THE TASK =>
Restate the data exactly as given and keep the pictures out.

───── MATERIAL ─────

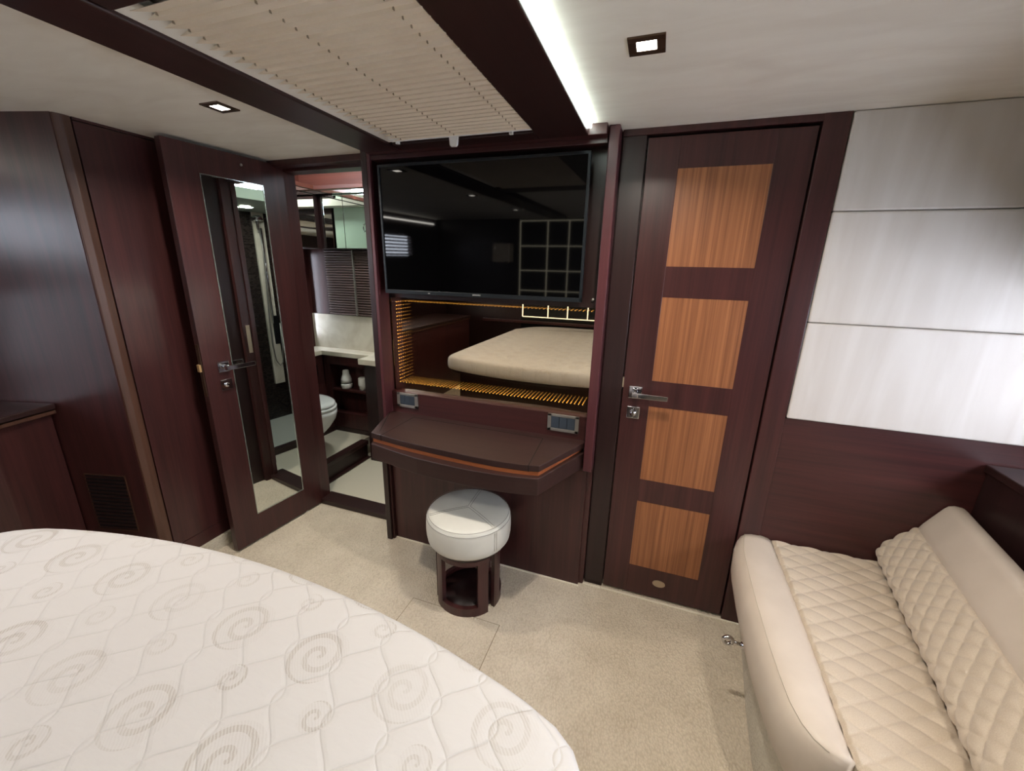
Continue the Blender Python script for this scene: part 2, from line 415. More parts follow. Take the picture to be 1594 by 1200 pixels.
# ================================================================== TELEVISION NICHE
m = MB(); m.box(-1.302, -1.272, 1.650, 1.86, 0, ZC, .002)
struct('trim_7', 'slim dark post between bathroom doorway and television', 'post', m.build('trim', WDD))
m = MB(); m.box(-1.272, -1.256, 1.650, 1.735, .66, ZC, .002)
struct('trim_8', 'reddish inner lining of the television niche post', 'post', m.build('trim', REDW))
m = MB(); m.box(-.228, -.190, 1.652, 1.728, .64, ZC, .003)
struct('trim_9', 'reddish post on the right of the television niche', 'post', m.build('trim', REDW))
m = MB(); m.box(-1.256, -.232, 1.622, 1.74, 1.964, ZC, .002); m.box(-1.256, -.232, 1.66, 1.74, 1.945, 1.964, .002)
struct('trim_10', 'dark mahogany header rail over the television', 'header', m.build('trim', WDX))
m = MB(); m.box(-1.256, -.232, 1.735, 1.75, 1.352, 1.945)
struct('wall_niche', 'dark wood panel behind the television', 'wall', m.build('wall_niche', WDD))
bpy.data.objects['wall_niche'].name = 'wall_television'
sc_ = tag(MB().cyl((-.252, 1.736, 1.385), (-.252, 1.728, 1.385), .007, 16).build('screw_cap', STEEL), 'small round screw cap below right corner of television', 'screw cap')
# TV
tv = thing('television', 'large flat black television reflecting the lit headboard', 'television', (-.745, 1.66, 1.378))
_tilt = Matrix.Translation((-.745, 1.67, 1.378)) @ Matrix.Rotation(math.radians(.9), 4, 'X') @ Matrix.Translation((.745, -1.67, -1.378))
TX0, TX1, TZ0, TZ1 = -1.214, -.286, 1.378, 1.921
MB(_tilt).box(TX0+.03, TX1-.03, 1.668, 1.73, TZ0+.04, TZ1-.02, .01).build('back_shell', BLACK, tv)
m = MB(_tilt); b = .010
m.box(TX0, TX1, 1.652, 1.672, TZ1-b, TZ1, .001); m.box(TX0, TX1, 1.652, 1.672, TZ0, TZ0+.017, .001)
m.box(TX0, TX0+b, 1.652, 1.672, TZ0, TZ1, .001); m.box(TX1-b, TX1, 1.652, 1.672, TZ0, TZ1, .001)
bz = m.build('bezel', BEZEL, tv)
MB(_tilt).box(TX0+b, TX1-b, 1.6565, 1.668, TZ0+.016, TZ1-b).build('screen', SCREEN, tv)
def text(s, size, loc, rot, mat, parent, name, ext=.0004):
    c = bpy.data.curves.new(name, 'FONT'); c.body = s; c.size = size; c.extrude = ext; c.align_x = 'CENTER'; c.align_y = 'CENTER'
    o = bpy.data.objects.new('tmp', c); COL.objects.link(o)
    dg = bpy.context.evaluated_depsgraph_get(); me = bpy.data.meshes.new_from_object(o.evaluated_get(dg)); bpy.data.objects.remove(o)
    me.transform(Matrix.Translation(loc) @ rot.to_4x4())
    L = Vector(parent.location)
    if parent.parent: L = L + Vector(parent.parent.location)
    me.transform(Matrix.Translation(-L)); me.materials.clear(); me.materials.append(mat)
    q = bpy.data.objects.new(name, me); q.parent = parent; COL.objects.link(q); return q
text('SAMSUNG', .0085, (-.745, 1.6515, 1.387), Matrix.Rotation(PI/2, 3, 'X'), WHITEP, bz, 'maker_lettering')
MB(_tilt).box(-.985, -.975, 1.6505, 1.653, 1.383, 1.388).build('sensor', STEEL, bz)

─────

SOLUTION TO THIS EXERCISE =>
Continue the Blender Python script for this scene: part 2, from line 415. More parts follow. Take the picture to be 1594 by 1200 pixels.
# ================================================================== TELEVISION NICHE
m = MB(); m.box(-1.302, -1.272, 1.650, 1.86, 0, ZC, .002)
struct('trim_7', 'slim dark post between bathroom doorway and television', 'post', m.build('trim', WDD))
m = MB(); m.box(-1.272, -1.256, 1.650, 1.735, .66, ZC, .002)
struct('trim_8', 'reddish inner lining of the television niche post', 'post', m.build('trim', REDW))
m = MB(); m.box(-.228, -.190, 1.652, 1.728, .64, ZC, .003)
struct('trim_9', 'reddish post on the right of the television niche', 'post', m.build('trim', REDW))
m = MB(); m.box(-1.256, -.232, 1.622, 1.74, 1.964, ZC, .002); m.box(-1.256, -.232, 1.66, 1.74, 1.945, 1.964, .002)
struct('trim_10', 'dark mahogany header rail over the television', 'header', m.build('trim', WDX))
m = MB(); m.box(-1.256, -.232, 1.735, 1.75, 1.352, 1.945)
struct('wall_niche', 'dark wood panel behind the television', 'wall', m.build('wall_niche', WDD))
bpy.data.objects['wall_niche'].name = 'wall_television'
sc_ = tag(MB().cyl((-.252, 1.736, 1.385), (-.252, 1.728, 1.385), .007, 16).build('screw_cap', STEEL), 'small round screw cap below right corner of television', 'screw cap')
# TV
tv = thing('television', 'large flat black television reflecting the lit headboard', 'television', (-.745, 1.66, 1.378))
_tilt = Matrix.Translation((-.745, 1.67, 1.378)) @ Matrix.Rotation(math.radians(.9), 4, 'X') @ Matrix.Translation((.745, -1.67, -1.378))
TX0, TX1, TZ0, TZ1 = -1.214, -.286, 1.378, 1.921
MB(_tilt).box(TX0+.03, TX1-.03, 1.668, 1.73, TZ0+.04, TZ1-.02, .01).build('back_shell', BLACK, tv)
m = MB(_tilt); b = .010
m.box(TX0, TX1, 1.652, 1.672, TZ1-b, TZ1, .001); m.box(TX0, TX1, 1.652, 1.672, TZ0, TZ0+.017, .001)
m.box(TX0, TX0+b, 1.652, 1.672, TZ0, TZ1, .001); m.box(TX1-b, TX1, 1.652, 1.672, TZ0, TZ1, .001)
bz = m.build('bezel', BEZEL, tv)
MB(_tilt).box(TX0+b, TX1-b, 1.6565, 1.668, TZ0+.016, TZ1-b).build('screen', SCREEN, tv)
def text(s, size, loc, rot, mat, parent, name, ext=.0004):
    c = bpy.data.curves.new(name, 'FONT'); c.body = s; c.size = size; c.extrude = ext; c.align_x = 'CENTER'; c.align_y = 'CENTER'
    o = bpy.data.objects.new('tmp', c); COL.objects.link(o)
    dg = bpy.context.evaluated_depsgraph_get(); me = bpy.data.meshes.new_from_object(o.evaluated_get(dg)); bpy.data.objects.remove(o)
    me.transform(Matrix.Translation(loc) @ rot.to_4x4())
    L = Vector(parent.location)
    if parent.parent: L = L + Vector(parent.parent.location)
    me.transform(Matrix.Translation(-L)); me.materials.clear(); me.materials.append(mat)
    q = bpy.data.objects.new(name, me); q.parent = parent; COL.objects.link(q); return q
text('SAMSUNG', .0085, (-.745, 1.6515, 1.387), Matrix.Rotation(PI/2, 3, 'X'), WHITEP, bz, 'maker_lettering')
MB(_tilt).box(-.985, -.975, 1.6505, 1.653, 1.383, 1.388).build('sensor', STEEL, bz)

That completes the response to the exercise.